◆ **DIRECTIONS**:
Extract, without alteration, each line from the start of the listing to the line bearing "ts = frange(th0, th1)".

◆ **DATASET EXCERPTS**:
------------------------
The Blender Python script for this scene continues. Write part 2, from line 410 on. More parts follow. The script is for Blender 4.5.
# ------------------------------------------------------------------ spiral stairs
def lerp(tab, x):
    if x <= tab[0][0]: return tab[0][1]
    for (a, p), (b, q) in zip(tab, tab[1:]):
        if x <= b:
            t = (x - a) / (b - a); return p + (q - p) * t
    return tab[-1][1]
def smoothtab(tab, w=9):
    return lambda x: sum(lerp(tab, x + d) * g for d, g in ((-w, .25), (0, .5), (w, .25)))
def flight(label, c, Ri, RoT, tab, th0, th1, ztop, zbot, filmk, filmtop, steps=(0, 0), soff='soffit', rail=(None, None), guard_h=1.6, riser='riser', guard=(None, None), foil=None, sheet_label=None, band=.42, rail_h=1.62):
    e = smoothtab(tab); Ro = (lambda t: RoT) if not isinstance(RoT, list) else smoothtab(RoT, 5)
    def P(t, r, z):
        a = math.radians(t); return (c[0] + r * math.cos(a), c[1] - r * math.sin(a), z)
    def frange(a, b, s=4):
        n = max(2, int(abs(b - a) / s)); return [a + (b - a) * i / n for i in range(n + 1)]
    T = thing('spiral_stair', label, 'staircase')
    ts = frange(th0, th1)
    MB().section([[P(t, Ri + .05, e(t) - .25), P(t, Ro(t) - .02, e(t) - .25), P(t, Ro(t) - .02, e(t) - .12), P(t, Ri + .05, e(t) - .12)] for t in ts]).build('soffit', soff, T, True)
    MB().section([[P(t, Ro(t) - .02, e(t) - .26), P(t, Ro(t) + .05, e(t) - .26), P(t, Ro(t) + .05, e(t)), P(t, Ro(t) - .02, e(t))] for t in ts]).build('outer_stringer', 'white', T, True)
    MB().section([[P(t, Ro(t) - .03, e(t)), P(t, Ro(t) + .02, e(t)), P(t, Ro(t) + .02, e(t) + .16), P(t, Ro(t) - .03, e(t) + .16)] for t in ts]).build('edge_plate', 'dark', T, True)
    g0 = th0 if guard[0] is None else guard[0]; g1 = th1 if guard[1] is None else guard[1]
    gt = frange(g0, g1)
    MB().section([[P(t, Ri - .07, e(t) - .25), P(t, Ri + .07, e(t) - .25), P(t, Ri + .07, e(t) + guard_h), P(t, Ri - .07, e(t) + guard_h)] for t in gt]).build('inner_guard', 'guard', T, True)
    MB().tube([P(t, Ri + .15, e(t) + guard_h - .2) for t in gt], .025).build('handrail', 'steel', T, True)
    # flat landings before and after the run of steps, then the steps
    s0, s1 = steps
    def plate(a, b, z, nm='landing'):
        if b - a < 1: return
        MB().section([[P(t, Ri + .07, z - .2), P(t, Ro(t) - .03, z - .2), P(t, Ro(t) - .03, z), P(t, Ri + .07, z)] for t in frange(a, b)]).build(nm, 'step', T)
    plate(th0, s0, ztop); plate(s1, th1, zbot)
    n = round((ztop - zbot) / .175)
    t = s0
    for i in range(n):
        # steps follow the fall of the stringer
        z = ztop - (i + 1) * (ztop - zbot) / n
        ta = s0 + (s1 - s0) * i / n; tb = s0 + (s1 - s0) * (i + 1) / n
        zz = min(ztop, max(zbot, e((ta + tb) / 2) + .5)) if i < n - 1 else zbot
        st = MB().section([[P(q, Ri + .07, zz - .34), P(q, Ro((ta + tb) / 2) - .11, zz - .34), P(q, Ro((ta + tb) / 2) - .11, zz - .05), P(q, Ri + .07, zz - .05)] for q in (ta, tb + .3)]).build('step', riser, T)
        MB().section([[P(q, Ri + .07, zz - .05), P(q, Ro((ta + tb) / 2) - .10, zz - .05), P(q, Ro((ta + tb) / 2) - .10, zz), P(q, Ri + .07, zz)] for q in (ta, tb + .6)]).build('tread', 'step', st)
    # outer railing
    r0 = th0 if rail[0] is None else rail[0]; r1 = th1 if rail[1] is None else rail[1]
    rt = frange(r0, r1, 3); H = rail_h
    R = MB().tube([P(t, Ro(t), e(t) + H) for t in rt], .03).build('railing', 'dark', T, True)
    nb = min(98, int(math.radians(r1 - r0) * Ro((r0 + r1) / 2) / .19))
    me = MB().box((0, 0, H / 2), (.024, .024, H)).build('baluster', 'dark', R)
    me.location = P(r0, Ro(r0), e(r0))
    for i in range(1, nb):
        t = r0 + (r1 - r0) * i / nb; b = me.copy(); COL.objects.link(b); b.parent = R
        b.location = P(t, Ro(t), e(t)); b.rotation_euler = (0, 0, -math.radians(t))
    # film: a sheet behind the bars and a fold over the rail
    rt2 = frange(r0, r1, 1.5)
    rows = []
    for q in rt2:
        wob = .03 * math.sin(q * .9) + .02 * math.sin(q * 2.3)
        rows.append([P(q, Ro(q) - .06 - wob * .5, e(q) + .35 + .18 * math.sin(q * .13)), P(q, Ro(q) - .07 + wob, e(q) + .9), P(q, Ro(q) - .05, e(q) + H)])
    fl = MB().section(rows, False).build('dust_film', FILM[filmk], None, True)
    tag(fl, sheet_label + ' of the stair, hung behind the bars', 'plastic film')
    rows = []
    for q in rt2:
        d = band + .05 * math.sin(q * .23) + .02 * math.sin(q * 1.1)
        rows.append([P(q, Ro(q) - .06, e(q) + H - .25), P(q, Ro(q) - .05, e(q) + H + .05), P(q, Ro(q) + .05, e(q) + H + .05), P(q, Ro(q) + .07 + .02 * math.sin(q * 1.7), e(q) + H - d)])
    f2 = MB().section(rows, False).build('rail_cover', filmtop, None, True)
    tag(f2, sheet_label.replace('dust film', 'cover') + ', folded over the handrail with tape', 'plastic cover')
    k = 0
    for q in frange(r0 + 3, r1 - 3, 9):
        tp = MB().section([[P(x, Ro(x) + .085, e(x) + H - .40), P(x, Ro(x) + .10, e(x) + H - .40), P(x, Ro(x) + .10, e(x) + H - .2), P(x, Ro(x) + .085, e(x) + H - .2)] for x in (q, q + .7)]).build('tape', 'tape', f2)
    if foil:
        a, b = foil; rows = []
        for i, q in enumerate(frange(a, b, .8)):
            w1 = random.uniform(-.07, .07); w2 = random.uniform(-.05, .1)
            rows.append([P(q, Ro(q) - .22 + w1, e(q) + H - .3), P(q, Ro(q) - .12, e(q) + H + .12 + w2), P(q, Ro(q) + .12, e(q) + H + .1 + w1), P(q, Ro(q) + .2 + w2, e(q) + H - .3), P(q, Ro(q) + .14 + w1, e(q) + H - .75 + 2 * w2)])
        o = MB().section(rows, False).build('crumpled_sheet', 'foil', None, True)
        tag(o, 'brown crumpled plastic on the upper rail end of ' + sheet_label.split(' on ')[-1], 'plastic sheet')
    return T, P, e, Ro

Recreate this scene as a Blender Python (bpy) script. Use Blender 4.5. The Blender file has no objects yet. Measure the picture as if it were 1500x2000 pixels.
------------------------
◆ **ANSWER TO THE EXERCISE**:
The Blender Python script for this scene continues. Write part 2, from line 410 on. More parts follow. The script is for Blender 4.5.
# ------------------------------------------------------------------ spiral stairs
def lerp(tab, x):
    if x <= tab[0][0]: return tab[0][1]
    for (a, p), (b, q) in zip(tab, tab[1:]):
        if x <= b:
            t = (x - a) / (b - a); return p + (q - p) * t
    return tab[-1][1]
def smoothtab(tab, w=9):
    return lambda x: sum(lerp(tab, x + d) * g for d, g in ((-w, .25), (0, .5), (w, .25)))
def flight(label, c, Ri, RoT, tab, th0, th1, ztop, zbot, filmk, filmtop, steps=(0, 0), soff='soffit', rail=(None, None), guard_h=1.6, riser='riser', guard=(None, None), foil=None, sheet_label=None, band=.42, rail_h=1.62):
    e = smoothtab(tab); Ro = (lambda t: RoT) if not isinstance(RoT, list) else smoothtab(RoT, 5)
    def P(t, r, z):
        a = math.radians(t); return (c[0] + r * math.cos(a), c[1] - r * math.sin(a), z)
    def frange(a, b, s=4):
        n = max(2, int(abs(b - a) / s)); return [a + (b - a) * i / n for i in range(n + 1)]
    T = thing('spiral_stair', label, 'staircase')
    ts = frange(th0, th1)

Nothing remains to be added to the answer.